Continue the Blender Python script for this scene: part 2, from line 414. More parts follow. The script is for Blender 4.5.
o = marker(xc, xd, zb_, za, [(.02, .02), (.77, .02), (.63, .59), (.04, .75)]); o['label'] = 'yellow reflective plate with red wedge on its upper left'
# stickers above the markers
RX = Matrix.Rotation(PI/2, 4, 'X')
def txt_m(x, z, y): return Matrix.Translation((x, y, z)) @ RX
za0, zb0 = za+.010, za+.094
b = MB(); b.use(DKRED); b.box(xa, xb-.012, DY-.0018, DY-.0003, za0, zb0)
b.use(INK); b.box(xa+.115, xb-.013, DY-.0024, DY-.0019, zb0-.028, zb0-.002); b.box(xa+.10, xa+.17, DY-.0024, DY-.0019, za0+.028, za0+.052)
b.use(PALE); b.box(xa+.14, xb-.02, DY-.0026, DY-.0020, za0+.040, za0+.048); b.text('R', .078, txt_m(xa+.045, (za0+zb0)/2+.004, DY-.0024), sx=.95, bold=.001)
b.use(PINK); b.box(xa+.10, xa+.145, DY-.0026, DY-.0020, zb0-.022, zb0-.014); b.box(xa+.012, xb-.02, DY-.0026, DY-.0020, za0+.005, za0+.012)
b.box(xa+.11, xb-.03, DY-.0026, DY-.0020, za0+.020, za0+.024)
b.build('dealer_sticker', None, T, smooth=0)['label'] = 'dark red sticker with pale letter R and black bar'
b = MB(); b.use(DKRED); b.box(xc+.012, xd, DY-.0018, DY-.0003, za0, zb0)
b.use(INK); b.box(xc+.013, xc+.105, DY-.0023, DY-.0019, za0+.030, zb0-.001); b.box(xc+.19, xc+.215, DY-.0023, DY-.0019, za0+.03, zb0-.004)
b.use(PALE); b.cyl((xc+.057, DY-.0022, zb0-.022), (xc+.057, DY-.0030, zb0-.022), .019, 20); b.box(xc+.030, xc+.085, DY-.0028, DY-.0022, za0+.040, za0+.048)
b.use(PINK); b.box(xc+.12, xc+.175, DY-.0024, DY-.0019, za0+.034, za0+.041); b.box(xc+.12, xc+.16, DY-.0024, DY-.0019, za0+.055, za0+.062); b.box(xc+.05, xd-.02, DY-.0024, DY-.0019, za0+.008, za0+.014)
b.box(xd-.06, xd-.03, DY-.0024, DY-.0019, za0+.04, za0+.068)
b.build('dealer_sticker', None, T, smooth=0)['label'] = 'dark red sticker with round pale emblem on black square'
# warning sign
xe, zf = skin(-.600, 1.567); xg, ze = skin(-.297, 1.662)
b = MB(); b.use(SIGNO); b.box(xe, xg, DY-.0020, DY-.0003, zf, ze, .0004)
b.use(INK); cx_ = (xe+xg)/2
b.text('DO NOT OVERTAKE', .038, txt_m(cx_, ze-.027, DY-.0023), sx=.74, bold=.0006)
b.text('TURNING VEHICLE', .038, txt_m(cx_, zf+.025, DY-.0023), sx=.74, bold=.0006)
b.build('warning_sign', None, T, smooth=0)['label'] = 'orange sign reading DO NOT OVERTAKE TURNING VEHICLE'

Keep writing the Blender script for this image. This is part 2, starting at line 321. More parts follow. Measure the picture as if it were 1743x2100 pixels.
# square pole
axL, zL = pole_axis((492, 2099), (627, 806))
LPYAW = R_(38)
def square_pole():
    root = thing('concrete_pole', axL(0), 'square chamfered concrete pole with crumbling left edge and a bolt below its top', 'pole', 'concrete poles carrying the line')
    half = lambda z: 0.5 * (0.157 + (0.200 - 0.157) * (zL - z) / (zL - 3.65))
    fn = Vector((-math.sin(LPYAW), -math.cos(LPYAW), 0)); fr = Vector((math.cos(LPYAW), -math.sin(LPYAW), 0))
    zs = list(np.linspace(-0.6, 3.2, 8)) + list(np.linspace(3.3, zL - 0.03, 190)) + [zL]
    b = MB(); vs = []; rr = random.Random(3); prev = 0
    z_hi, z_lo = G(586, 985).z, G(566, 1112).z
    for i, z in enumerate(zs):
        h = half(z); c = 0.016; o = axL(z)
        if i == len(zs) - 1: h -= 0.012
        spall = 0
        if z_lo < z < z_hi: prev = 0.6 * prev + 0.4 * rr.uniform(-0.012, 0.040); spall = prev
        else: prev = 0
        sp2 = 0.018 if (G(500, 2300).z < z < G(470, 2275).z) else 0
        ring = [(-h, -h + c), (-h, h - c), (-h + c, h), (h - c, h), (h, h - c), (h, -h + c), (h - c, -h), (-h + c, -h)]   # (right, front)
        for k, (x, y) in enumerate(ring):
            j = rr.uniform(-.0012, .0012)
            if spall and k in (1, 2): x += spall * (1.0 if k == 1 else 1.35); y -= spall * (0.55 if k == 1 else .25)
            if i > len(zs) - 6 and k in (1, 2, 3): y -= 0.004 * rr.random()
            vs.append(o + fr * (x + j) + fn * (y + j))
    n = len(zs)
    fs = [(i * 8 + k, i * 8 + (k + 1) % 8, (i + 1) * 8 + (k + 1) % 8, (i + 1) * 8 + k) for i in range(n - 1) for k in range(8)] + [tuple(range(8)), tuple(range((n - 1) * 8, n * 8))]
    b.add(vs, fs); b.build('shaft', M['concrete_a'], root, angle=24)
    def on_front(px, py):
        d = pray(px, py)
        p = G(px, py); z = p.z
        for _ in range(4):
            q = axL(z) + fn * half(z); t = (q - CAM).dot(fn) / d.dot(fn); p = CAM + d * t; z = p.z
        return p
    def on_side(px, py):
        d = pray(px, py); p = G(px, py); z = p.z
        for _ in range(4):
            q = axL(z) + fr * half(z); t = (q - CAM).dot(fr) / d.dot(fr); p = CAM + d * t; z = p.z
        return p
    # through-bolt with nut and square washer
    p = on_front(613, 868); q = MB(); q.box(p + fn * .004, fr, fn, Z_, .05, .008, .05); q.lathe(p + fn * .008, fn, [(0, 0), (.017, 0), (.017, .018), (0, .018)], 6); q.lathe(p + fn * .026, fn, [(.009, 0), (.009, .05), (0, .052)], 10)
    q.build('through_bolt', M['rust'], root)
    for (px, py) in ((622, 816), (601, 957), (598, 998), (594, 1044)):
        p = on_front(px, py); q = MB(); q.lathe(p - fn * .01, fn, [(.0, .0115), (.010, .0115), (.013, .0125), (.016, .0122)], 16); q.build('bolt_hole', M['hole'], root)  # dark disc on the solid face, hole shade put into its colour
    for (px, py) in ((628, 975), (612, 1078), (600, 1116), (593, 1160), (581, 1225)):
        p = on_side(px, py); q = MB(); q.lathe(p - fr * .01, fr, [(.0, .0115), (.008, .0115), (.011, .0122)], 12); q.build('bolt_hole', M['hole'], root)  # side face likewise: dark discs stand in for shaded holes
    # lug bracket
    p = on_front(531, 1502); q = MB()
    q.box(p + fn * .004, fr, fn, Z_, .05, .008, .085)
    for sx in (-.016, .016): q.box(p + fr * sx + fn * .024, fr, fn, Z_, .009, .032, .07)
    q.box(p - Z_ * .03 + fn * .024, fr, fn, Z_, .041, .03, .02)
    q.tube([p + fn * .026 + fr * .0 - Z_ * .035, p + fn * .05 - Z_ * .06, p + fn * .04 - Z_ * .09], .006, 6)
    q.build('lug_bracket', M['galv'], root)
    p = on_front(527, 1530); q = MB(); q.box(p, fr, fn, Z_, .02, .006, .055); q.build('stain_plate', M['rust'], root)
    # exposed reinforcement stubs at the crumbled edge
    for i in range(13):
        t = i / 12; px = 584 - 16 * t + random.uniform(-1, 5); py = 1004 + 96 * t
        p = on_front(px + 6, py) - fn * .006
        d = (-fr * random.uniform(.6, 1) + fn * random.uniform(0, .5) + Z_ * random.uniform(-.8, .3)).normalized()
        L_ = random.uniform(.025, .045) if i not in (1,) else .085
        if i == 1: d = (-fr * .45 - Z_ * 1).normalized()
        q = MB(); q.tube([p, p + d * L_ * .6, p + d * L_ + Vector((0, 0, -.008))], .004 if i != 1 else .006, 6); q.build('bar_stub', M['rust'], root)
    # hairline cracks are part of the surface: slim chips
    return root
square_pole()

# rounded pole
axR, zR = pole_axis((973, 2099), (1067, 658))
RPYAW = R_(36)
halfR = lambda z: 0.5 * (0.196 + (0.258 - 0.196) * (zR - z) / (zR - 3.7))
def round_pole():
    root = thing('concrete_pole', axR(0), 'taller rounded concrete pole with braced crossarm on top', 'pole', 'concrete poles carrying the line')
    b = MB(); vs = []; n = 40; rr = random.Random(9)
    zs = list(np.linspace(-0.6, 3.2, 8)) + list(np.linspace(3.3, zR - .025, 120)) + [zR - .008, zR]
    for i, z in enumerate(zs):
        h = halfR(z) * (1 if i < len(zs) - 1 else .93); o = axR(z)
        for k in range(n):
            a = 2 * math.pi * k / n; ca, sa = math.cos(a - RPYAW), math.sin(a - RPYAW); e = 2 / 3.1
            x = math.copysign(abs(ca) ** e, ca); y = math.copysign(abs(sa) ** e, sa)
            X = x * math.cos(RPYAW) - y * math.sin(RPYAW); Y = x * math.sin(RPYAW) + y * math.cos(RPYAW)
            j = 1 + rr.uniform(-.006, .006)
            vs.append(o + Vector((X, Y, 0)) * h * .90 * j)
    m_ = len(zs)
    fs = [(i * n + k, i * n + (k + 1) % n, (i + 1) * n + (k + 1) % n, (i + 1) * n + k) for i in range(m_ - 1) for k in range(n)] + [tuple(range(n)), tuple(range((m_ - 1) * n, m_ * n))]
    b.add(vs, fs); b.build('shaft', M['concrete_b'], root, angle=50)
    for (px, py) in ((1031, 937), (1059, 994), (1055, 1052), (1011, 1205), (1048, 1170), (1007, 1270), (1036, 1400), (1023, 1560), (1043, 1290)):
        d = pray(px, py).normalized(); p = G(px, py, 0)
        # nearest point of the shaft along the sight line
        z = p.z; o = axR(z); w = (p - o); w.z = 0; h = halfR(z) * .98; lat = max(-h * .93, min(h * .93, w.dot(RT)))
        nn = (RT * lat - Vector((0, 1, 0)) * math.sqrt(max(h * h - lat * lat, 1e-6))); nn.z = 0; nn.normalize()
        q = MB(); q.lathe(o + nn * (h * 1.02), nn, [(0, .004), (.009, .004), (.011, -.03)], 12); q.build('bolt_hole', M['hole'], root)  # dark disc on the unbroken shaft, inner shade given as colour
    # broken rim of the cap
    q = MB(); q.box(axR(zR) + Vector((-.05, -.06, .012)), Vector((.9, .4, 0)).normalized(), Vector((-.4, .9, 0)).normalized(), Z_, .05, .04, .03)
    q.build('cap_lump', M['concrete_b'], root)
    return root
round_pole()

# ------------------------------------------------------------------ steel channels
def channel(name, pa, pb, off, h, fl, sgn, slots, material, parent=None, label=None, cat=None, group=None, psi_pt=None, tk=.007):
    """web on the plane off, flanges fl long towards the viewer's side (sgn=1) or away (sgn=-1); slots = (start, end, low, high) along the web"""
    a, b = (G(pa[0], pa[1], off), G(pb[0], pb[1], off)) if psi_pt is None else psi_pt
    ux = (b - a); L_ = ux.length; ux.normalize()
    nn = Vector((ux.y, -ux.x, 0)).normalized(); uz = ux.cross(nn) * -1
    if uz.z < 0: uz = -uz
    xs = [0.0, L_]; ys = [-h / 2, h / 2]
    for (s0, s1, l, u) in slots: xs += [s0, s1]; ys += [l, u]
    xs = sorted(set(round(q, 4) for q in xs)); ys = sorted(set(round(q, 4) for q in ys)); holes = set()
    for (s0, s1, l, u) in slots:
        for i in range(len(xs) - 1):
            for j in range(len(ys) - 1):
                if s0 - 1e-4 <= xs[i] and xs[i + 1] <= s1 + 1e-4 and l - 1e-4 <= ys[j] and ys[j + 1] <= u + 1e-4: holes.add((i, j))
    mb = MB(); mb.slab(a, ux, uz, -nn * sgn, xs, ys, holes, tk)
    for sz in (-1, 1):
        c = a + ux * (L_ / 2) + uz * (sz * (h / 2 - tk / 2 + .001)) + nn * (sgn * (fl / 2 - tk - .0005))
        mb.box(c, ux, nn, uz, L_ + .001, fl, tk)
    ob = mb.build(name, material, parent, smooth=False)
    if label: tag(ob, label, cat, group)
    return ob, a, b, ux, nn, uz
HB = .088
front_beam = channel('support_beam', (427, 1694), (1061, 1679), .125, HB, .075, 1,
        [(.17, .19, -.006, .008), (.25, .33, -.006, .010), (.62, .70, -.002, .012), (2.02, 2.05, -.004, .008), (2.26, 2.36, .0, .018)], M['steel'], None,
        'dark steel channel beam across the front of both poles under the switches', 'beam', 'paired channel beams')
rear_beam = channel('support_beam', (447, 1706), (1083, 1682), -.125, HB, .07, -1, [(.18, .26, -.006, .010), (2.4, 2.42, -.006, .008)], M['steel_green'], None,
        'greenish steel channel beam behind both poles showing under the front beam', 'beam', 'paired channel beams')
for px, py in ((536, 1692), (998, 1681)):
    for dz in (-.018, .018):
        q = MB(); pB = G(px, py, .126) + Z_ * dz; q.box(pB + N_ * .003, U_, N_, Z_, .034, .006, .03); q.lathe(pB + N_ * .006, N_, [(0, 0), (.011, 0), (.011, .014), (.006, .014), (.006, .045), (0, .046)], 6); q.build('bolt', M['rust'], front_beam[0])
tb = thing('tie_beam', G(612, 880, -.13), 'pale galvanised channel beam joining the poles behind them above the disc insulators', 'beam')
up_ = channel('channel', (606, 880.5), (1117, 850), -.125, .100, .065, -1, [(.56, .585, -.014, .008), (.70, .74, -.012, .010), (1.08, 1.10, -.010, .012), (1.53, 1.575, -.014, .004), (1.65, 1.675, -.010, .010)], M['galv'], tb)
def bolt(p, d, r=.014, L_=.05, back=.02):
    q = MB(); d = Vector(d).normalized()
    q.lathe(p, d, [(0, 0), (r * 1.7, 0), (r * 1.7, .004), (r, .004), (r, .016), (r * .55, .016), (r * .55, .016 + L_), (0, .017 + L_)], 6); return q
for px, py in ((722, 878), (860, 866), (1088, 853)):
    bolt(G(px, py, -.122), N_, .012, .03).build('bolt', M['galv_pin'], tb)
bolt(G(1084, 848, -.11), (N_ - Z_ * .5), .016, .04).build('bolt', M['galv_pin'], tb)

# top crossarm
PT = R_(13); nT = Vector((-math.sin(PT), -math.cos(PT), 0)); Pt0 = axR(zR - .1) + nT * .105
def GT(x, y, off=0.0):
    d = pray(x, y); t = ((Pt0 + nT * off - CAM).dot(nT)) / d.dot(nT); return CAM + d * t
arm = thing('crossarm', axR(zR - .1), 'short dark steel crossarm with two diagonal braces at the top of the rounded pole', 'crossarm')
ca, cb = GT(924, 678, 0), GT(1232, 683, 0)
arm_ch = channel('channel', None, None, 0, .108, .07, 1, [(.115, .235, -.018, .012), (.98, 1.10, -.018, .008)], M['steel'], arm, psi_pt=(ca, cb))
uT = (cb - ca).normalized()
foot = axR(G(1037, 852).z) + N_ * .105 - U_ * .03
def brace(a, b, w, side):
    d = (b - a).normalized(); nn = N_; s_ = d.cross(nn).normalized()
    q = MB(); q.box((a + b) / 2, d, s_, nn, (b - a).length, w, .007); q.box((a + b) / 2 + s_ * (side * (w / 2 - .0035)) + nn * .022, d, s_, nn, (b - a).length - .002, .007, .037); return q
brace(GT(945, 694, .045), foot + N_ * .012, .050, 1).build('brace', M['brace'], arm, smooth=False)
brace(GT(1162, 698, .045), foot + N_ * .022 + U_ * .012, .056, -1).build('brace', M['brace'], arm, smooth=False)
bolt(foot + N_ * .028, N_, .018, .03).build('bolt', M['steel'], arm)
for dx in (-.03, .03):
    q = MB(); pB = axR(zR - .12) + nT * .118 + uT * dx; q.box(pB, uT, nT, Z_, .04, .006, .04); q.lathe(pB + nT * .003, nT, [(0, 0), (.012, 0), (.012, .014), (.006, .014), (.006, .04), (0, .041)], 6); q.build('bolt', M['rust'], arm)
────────
## GOAL
Going through the records above, state how many lines carry "this", with no other text.

## EXERCISE RESPONSE
2